Material for this exercise:

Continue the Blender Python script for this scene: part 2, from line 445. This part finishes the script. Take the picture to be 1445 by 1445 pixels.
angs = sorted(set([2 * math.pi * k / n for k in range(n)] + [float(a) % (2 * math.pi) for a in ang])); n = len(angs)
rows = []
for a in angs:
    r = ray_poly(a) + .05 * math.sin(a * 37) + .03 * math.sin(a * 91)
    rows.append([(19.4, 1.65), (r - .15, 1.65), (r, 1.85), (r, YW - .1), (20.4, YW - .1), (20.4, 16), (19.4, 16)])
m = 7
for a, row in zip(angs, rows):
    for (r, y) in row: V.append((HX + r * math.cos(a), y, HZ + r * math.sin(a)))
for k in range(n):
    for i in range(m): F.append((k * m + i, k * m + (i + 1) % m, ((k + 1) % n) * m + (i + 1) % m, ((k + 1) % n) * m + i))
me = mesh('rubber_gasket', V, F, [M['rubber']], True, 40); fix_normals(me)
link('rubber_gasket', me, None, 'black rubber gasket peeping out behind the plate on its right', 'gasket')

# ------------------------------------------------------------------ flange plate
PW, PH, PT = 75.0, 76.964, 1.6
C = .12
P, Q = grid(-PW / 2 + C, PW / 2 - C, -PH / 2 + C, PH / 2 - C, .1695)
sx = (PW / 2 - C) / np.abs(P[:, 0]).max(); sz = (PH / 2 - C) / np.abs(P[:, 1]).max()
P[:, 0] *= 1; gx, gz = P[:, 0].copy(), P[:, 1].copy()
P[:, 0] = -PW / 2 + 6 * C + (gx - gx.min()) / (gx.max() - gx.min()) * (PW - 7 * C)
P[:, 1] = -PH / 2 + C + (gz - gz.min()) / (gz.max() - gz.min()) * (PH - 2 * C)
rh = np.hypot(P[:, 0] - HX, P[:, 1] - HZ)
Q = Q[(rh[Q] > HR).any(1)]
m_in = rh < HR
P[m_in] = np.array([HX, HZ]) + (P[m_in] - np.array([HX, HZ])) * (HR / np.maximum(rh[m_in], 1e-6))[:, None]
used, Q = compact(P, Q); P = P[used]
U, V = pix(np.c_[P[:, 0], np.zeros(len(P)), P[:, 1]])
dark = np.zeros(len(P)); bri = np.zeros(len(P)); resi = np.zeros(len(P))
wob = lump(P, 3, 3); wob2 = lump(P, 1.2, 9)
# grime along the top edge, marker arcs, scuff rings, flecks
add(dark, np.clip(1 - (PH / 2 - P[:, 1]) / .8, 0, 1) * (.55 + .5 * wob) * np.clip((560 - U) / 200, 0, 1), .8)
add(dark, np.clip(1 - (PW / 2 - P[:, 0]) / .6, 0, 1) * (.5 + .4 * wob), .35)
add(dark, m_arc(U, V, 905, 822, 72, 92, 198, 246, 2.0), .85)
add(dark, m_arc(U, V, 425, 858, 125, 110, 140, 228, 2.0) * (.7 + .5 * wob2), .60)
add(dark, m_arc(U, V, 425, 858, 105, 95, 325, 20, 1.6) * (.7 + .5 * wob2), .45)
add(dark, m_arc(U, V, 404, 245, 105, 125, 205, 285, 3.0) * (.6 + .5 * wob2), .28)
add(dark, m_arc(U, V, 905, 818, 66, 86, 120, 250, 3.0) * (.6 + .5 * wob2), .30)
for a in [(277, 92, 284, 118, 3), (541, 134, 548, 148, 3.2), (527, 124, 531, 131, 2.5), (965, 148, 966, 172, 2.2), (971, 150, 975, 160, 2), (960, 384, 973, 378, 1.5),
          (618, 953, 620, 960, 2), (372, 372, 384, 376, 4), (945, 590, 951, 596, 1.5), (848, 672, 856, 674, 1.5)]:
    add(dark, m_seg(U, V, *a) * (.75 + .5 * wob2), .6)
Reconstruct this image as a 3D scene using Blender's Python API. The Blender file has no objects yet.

Task description: Gather all lines with the string "scene" from the data.

In response:
Continue the Blender Python script for this scene: part 2, from line 445. This part finishes the script. Take the picture to be 1445 by 1445 pixels.
Reconstruct this image as a 3D scene using Blender's Python API. The Blender file has no objects yet.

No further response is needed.